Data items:
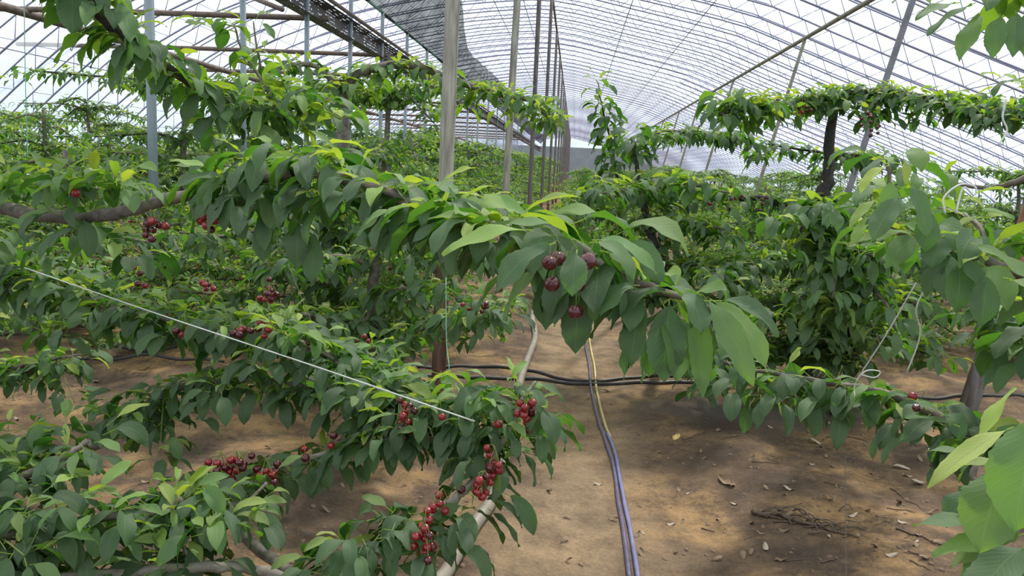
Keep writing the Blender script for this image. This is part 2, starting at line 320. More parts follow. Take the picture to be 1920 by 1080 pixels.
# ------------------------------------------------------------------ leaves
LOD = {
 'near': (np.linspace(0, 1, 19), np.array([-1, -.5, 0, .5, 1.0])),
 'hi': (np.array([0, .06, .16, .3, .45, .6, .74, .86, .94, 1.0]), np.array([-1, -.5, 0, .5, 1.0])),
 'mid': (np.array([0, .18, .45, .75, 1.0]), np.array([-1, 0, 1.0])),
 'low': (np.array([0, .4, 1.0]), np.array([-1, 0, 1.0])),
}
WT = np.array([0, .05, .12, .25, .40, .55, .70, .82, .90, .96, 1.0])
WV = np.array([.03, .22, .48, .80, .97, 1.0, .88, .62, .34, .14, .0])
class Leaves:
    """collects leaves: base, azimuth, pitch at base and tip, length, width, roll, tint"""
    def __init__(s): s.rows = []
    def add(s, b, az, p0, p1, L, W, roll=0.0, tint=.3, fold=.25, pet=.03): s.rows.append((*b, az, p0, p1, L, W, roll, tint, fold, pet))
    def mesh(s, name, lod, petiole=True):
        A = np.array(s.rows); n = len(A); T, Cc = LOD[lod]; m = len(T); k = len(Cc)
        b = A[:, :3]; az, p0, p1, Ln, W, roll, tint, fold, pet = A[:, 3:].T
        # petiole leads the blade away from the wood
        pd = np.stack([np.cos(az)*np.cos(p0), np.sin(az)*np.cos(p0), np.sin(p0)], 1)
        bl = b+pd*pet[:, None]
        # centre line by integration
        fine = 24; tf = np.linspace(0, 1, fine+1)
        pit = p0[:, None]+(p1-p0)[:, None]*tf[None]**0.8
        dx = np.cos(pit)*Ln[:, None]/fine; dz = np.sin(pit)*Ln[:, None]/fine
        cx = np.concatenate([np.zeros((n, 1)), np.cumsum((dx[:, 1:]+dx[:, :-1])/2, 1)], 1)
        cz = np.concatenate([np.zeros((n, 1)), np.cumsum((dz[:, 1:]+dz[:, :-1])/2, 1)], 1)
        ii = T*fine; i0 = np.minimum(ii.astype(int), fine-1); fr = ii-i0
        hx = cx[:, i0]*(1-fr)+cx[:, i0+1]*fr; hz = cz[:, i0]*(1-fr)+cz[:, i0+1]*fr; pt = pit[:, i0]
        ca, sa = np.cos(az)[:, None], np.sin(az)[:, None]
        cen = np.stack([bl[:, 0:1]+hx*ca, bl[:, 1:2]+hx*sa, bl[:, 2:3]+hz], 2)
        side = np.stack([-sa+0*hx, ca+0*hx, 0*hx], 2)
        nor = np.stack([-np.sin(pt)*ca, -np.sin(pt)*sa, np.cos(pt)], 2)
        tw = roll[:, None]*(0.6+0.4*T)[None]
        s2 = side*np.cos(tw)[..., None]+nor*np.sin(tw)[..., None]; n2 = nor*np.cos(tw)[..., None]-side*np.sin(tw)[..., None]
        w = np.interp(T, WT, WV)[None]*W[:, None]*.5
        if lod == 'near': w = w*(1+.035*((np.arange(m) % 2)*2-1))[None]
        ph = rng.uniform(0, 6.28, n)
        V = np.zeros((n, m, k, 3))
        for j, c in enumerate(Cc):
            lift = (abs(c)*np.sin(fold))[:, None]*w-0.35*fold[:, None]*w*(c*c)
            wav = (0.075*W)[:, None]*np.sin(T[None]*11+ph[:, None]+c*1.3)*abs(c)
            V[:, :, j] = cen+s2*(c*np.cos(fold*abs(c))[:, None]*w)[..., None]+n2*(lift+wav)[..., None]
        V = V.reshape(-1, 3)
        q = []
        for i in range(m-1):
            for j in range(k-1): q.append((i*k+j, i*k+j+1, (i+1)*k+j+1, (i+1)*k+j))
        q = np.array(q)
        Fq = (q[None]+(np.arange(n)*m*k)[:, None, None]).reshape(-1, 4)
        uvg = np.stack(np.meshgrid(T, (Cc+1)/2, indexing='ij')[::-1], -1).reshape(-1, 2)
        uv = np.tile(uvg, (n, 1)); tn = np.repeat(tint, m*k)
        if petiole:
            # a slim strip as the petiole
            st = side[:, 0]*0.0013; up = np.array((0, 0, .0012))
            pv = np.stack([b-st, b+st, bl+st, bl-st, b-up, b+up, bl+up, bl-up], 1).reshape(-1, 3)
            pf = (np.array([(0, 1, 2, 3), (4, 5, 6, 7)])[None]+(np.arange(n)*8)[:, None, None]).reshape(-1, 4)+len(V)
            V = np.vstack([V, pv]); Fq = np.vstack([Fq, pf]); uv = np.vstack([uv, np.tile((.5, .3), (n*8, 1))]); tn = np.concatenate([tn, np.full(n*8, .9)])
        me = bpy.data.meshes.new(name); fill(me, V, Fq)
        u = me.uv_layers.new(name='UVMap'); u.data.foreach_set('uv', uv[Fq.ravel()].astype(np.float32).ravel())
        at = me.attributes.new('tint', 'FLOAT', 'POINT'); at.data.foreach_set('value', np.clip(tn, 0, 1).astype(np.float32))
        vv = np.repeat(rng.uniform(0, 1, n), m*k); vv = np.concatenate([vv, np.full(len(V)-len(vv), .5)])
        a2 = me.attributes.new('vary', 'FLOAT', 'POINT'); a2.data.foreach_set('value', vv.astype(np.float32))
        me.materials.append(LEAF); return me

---

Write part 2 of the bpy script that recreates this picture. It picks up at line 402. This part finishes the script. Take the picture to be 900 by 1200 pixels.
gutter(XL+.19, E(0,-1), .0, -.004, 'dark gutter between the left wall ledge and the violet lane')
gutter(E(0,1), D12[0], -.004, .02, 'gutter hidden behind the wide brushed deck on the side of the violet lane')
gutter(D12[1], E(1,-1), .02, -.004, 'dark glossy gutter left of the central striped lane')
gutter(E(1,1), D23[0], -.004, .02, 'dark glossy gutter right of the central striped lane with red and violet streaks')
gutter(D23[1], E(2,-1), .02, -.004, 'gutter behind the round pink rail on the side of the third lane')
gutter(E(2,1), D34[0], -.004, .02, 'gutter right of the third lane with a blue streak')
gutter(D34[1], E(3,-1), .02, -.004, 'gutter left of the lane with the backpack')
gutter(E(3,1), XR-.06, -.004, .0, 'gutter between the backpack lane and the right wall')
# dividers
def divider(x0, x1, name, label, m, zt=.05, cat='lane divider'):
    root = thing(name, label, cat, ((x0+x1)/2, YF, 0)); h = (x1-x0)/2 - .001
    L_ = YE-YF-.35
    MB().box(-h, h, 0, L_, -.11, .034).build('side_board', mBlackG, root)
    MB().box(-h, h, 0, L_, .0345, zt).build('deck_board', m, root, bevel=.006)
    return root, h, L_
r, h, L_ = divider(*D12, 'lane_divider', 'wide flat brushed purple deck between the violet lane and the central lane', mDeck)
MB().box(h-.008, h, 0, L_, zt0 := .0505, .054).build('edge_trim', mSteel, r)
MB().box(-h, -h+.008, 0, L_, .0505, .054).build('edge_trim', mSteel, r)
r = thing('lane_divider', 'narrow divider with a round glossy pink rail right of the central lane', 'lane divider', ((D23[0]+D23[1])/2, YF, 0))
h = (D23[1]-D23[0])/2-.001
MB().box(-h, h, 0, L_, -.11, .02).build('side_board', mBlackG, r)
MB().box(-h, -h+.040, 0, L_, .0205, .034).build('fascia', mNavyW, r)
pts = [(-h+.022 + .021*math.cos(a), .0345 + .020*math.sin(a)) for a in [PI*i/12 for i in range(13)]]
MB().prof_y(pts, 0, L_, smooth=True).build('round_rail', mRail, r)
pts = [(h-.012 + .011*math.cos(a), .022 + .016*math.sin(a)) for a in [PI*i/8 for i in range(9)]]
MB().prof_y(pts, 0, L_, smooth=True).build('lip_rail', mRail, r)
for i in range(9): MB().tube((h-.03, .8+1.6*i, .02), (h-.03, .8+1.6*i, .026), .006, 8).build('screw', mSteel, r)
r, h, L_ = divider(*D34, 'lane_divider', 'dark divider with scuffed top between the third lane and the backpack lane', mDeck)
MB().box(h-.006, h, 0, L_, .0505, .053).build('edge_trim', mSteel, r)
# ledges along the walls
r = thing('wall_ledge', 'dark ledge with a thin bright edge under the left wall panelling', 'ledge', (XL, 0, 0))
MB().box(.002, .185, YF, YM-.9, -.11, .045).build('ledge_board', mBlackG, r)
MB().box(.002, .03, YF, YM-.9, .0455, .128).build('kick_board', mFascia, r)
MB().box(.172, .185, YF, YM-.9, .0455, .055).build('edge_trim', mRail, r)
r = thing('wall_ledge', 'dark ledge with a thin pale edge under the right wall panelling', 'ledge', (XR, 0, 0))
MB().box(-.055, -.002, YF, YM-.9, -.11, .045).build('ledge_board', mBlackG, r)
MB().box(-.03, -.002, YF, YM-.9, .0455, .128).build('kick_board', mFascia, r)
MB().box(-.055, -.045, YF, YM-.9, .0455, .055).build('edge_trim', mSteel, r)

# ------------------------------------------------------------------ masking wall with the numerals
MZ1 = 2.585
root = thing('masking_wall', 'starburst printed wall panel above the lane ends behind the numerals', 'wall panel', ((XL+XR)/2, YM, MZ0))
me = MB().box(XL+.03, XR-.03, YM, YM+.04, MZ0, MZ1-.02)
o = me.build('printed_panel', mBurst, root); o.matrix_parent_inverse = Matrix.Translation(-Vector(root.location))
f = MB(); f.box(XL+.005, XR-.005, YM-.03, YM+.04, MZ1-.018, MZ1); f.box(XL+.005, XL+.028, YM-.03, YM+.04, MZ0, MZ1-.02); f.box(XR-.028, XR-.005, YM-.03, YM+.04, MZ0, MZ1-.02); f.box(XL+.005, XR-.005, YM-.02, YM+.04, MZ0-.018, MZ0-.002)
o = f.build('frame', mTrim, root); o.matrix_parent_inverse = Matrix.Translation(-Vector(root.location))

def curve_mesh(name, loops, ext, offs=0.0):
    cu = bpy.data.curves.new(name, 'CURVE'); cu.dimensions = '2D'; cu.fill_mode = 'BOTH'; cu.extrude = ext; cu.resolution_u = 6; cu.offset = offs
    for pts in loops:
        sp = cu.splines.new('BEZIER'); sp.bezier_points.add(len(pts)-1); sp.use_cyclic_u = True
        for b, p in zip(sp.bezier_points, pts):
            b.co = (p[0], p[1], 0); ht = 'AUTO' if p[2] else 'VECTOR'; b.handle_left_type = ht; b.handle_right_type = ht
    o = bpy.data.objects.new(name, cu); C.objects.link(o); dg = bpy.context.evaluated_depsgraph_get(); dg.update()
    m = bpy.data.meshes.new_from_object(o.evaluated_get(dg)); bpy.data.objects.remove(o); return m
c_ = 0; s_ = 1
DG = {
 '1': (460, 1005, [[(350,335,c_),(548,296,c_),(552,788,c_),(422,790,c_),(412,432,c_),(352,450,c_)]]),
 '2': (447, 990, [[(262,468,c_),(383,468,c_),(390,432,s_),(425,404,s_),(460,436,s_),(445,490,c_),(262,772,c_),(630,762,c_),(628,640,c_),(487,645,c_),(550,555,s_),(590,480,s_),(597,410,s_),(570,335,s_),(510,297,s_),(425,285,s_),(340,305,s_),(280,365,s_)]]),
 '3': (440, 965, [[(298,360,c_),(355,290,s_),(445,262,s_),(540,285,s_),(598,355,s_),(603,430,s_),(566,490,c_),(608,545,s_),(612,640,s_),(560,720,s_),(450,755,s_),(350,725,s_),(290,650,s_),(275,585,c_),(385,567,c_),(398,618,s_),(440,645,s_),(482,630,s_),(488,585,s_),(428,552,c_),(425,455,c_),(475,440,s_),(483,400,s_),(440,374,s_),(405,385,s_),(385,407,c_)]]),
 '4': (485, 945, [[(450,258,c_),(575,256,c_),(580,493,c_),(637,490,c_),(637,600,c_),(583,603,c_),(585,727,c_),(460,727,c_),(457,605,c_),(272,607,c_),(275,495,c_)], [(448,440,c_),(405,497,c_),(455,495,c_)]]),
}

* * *

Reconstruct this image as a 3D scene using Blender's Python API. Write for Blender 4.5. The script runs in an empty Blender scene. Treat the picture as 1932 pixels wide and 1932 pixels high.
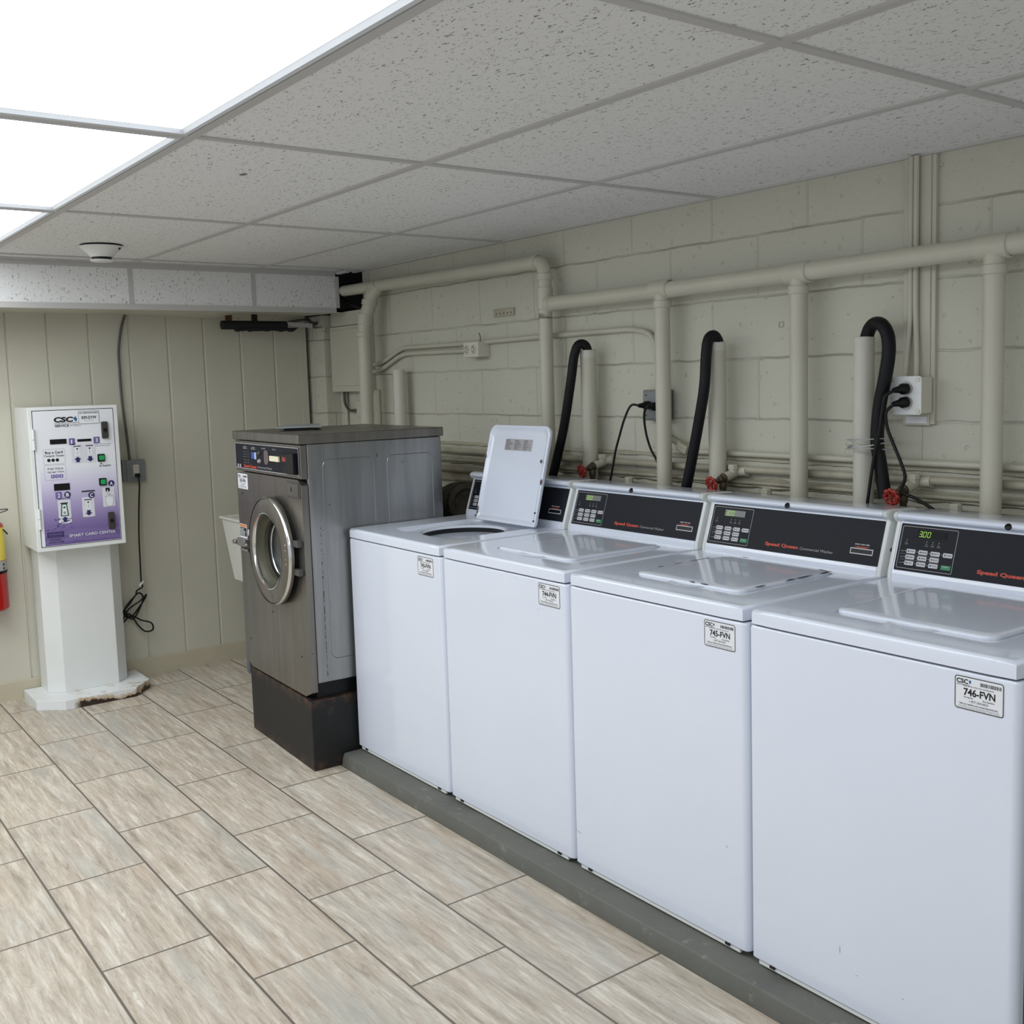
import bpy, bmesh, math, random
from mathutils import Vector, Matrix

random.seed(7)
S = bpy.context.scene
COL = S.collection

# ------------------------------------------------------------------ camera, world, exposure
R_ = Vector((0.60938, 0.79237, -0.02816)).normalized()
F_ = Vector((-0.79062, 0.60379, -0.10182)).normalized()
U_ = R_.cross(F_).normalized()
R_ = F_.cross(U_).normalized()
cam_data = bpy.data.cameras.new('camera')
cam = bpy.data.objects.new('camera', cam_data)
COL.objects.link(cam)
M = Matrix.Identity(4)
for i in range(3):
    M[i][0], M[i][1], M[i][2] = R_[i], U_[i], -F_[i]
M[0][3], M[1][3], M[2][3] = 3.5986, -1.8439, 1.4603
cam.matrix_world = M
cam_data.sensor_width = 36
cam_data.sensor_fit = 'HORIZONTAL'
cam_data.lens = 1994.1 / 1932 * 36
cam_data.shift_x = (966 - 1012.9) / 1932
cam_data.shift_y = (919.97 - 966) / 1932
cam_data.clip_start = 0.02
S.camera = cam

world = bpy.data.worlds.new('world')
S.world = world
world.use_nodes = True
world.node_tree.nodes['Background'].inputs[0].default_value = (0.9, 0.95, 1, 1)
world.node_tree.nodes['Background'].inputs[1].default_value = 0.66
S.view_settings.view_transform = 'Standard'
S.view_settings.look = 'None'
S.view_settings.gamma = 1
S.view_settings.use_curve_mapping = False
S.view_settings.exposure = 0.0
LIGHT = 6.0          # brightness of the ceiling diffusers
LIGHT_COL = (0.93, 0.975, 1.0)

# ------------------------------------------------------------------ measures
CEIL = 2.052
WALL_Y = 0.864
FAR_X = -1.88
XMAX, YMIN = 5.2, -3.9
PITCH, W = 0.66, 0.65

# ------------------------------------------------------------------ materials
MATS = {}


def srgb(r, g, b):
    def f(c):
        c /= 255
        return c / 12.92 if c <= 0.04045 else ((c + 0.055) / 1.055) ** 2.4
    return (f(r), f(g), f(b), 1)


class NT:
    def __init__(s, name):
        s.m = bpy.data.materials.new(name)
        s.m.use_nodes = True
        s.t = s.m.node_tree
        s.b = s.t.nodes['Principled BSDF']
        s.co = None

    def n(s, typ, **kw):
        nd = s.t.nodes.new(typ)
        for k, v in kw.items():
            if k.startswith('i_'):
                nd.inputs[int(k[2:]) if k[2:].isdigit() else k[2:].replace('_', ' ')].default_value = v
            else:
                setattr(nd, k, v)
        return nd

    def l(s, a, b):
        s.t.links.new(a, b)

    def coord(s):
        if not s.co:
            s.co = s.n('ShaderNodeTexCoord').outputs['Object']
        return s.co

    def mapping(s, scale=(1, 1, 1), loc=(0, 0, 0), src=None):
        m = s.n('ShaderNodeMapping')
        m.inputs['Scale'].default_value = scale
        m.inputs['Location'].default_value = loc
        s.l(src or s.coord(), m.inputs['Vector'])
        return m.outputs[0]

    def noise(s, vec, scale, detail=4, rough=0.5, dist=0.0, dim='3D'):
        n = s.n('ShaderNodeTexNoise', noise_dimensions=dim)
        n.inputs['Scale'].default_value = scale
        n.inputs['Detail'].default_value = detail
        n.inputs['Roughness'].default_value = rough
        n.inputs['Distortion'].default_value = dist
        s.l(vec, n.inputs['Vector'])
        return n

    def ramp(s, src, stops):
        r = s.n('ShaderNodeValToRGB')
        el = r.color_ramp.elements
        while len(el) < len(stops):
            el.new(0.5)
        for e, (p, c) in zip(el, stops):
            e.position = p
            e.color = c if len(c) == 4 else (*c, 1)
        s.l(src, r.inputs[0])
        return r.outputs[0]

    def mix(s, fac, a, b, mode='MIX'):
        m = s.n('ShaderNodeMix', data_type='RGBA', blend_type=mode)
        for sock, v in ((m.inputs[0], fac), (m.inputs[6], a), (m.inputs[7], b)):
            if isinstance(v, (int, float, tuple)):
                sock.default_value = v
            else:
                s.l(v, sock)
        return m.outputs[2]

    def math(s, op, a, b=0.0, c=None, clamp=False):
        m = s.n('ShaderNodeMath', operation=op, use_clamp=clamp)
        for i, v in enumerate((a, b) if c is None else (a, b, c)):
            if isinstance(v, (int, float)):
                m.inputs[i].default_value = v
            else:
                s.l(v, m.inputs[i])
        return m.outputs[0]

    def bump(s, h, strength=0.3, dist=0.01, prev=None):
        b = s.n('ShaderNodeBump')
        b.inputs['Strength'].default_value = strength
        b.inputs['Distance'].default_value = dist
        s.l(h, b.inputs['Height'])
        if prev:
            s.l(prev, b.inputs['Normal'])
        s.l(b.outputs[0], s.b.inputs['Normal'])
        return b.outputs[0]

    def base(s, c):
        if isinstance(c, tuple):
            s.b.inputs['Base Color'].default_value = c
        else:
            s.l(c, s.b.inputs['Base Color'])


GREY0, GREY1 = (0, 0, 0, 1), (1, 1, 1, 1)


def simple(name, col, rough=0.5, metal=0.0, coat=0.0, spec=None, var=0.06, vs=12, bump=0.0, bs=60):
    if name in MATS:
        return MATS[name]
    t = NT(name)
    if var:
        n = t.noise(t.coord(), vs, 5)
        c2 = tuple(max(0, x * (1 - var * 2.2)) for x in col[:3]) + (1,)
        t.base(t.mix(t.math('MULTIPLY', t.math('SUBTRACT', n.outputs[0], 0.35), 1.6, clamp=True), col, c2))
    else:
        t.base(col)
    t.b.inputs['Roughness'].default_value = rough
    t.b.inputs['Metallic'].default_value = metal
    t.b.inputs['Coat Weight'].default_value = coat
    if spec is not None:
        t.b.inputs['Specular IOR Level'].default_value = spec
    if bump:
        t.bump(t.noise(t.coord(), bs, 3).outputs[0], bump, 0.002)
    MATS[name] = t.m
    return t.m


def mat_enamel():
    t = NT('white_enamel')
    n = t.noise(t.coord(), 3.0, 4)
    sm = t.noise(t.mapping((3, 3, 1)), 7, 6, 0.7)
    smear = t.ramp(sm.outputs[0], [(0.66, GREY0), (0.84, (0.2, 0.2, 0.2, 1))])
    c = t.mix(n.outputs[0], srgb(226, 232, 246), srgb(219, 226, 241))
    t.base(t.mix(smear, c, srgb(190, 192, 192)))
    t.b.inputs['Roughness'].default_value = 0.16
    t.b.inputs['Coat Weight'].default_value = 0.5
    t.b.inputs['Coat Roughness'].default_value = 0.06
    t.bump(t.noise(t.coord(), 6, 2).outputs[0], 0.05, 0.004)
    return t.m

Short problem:
Take the material above and output only the lines from the one that contains "Reconstruct this image" through the one that contains "COL = S.collection", ends included and images left out.

Answer to the task:
Reconstruct this image as a 3D scene using Blender's Python API. Write for Blender 4.5. The script runs in an empty Blender scene. Treat the picture as 1932 pixels wide and 1932 pixels high.
import bpy, bmesh, math, random
from mathutils import Vector, Matrix

random.seed(7)
S = bpy.context.scene
COL = S.collection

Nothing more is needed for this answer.